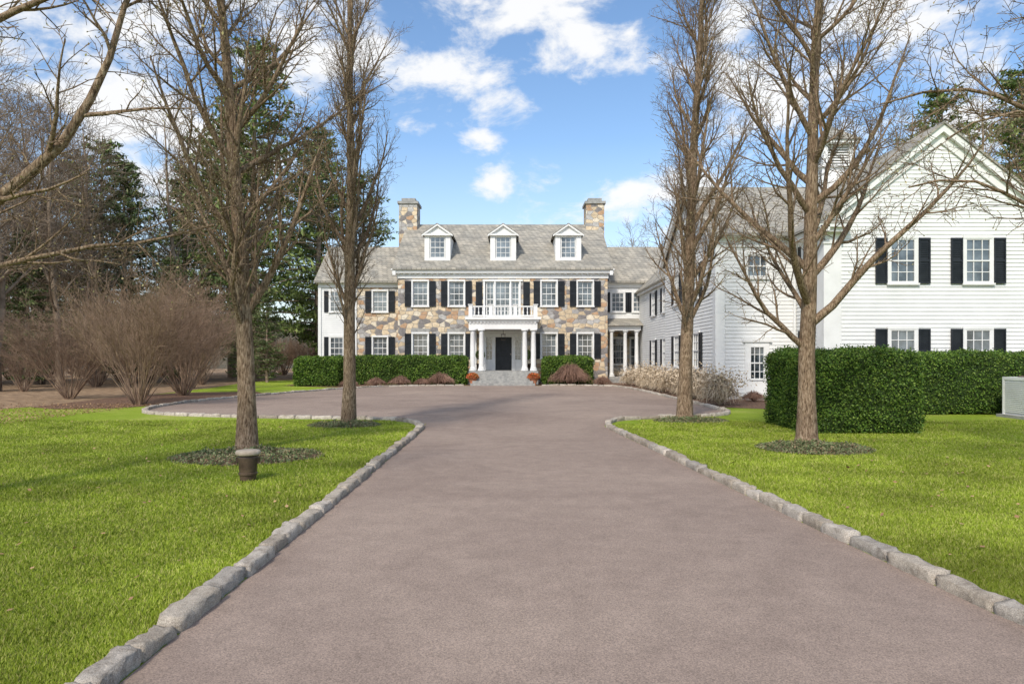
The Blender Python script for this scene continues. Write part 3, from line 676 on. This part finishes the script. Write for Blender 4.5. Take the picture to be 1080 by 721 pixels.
def twig_shrub_mesh(name, nst, hgt, spread, r, kk, rmin=.004, droop=0.05):
    TB = Tubes(); pr = dict(k=kk, t0=[.25, .2, .2], ang=[26, 28, 30], len=[hgt * .42, hgt * .2, hgt * .1], fall=[.4, .3, .3], rr=[.65, .6, .6], rmin=rmin,
                            n=[8, 5, 4, 3], wob=[.06, .09, .1, .1], trop=[droop, .07, .04, .0], tap=[.8, .7, .6, .5], sd=[5, 3, 3, 3])
    for i in range(nst):
        a = R.uniform(0, 6.28); s = math.sqrt(R.uniform(0, 1)) * spread
        grow(TB, (math.cos(a) * .3 * s * hgt * .2, math.sin(a) * .3 * s * hgt * .2, 0), nrmz(np.array([math.cos(a) * s, math.sin(a) * s, 1])), hgt * R.uniform(.75, 1.05), r * R.uniform(.6, 1.1), 0, pr)
    return TB.mesh(name)
sm = twig_shrub_mesh('shrub_wood', 36, 4.6, .75, .028, [8, 5, 4], .005, .02)
for (x, y, s, rz) in ((-12.9, 23.6, .9, 0), (-14.2, 29.5, .9, 2), (-17.5, 27, .75, 1), (-17.0, 36, .95, 3)):
    e = empty('bare_shrub', (x, y, 0)); o = link('stems', sm, 'shrubtwig', e); o.scale = (s, s, s); o.rotation_euler[2] = rz
def dome_shrub_mesh(name, n, r, h, mat):
    TB = Tubes()
    for i in range(n):
        a = R.uniform(0, 6.28); f = math.sqrt(R.uniform(0, 1)); q = r * f * R.uniform(.8, 1.15); hh = h * math.sqrt(max(0, 1 - f * f * .75)) * R.uniform(.75, 1.15)
        c, s = math.cos(a), math.sin(a)
        P = np.array([(0, 0, .0), (c * q * .25, s * q * .25, hh * .7), (c * q * .6, s * q * .6, hh), (c * q * .9, s * q * .9, hh * .75), (c * q * 1.02, s * q * 1.02, hh * R.uniform(.2, .55))])
        P[1:] += R.normal(0, .05, (4, 3)); TB.add(P, np.array([.014, .011, .009, .007, .004]), 3)
    me = TB.mesh(name); me.materials.append(M[mat]); return me
dr = dome_shrub_mesh('red_shrub_wood', 900, 1.3, 1.2, 'redtwig')
e = empty('weeping_red_shrub', (3.5, 41.2, 0)); link('branches', dr, None, e)
ds = dome_shrub_mesh('low_shrub_wood', 380, .8, .62, 'redtwig')
for x, y, s in ((-4.3, 40.9, 1.2), (-6.6, 40.4, .9), (-7.9, 39.6, .8), (-5.4, 41, .7), (-9.3, 38.9, .7), (5.4, 40.9, .8)):
    e = empty('low_shrub', (x, y, 0)); o = link('branches', ds, None, e); o.scale = (s, s, s * R.uniform(.8, 1.1)); o.rotation_euler[2] = R.uniform(0, 6)
dh = dome_shrub_mesh('hydrangea_wood', 420, .75, .95, 'drytwig')
hv = leaves(R.normal(size=(700, 3)) * np.array([.42, .42, .18]) + np.array([0, 0, .85]), .07, .9, 'drytwig', 'x'); hm = hv.data; bpy.data.objects.remove(hv)
for i in range(11):
    x = 7.25 + R.uniform(-.25, .3); y = 23.5 + i * 1.75; s = R.uniform(.8, 1.1)
    e = empty('dry_hydrangea_shrub', (x, y, 0)); o = link('stems', dh, None, e); o.scale = (s, s, s); o.rotation_euler[2] = R.uniform(0, 6); o = link('flower_heads', hm, 'drytwig', e); o.scale = (s, s, s)
for x, y, s in ((9.0, 25.4, .6), (10.6, 25.6, .6), (9.8, 23.2, .55)):
    e = empty('low_shrub', (x, y, 0)); o = link('branches', ds, None, e); o.scale = (s,) * 3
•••
Repeat the listing verbatim. Skip the pictures.

*RESULT:*
The Blender Python script for this scene continues. Write part 3, from line 676 on. This part finishes the script. Write for Blender 4.5. Take the picture to be 1080 by 721 pixels.
def twig_shrub_mesh(name, nst, hgt, spread, r, kk, rmin=.004, droop=0.05):
    TB = Tubes(); pr = dict(k=kk, t0=[.25, .2, .2], ang=[26, 28, 30], len=[hgt * .42, hgt * .2, hgt * .1], fall=[.4, .3, .3], rr=[.65, .6, .6], rmin=rmin,
                            n=[8, 5, 4, 3], wob=[.06, .09, .1, .1], trop=[droop, .07, .04, .0], tap=[.8, .7, .6, .5], sd=[5, 3, 3, 3])
    for i in range(nst):
        a = R.uniform(0, 6.28); s = math.sqrt(R.uniform(0, 1)) * spread
        grow(TB, (math.cos(a) * .3 * s * hgt * .2, math.sin(a) * .3 * s * hgt * .2, 0), nrmz(np.array([math.cos(a) * s, math.sin(a) * s, 1])), hgt * R.uniform(.75, 1.05), r * R.uniform(.6, 1.1), 0, pr)
    return TB.mesh(name)
sm = twig_shrub_mesh('shrub_wood', 36, 4.6, .75, .028, [8, 5, 4], .005, .02)
for (x, y, s, rz) in ((-12.9, 23.6, .9, 0), (-14.2, 29.5, .9, 2), (-17.5, 27, .75, 1), (-17.0, 36, .95, 3)):
    e = empty('bare_shrub', (x, y, 0)); o = link('stems', sm, 'shrubtwig', e); o.scale = (s, s, s); o.rotation_euler[2] = rz
def dome_shrub_mesh(name, n, r, h, mat):
    TB = Tubes()
    for i in range(n):
        a = R.uniform(0, 6.28); f = math.sqrt(R.uniform(0, 1)); q = r * f * R.uniform(.8, 1.15); hh = h * math.sqrt(max(0, 1 - f * f * .75)) * R.uniform(.75, 1.15)
        c, s = math.cos(a), math.sin(a)
        P = np.array([(0, 0, .0), (c * q * .25, s * q * .25, hh * .7), (c * q * .6, s * q * .6, hh), (c * q * .9, s * q * .9, hh * .75), (c * q * 1.02, s * q * 1.02, hh * R.uniform(.2, .55))])
        P[1:] += R.normal(0, .05, (4, 3)); TB.add(P, np.array([.014, .011, .009, .007, .004]), 3)
    me = TB.mesh(name); me.materials.append(M[mat]); return me
dr = dome_shrub_mesh('red_shrub_wood', 900, 1.3, 1.2, 'redtwig')
e = empty('weeping_red_shrub', (3.5, 41.2, 0)); link('branches', dr, None, e)
ds = dome_shrub_mesh('low_shrub_wood', 380, .8, .62, 'redtwig')
for x, y, s in ((-4.3, 40.9, 1.2), (-6.6, 40.4, .9), (-7.9, 39.6, .8), (-5.4, 41, .7), (-9.3, 38.9, .7), (5.4, 40.9, .8)):
    e = empty('low_shrub', (x, y, 0)); o = link('branches', ds, None, e); o.scale = (s, s, s * R.uniform(.8, 1.1)); o.rotation_euler[2] = R.uniform(0, 6)
dh = dome_shrub_mesh('hydrangea_wood', 420, .75, .95, 'drytwig')
hv = leaves(R.normal(size=(700, 3)) * np.array([.42, .42, .18]) + np.array([0, 0, .85]), .07, .9, 'drytwig', 'x'); hm = hv.data; bpy.data.objects.remove(hv)
for i in range(11):
    x = 7.25 + R.uniform(-.25, .3); y = 23.5 + i * 1.75; s = R.uniform(.8, 1.1)
    e = empty('dry_hydrangea_shrub', (x, y, 0)); o = link('stems', dh, None, e); o.scale = (s, s, s); o.rotation_euler[2] = R.uniform(0, 6); o = link('flower_heads', hm, 'drytwig', e); o.scale = (s, s, s)
for x, y, s in ((9.0, 25.4, .6), (10.6, 25.6, .6), (9.8, 23.2, .55)):
    e = empty('low_shrub', (x, y, 0)); o = link('branches', ds, None, e); o.scale = (s,) * 3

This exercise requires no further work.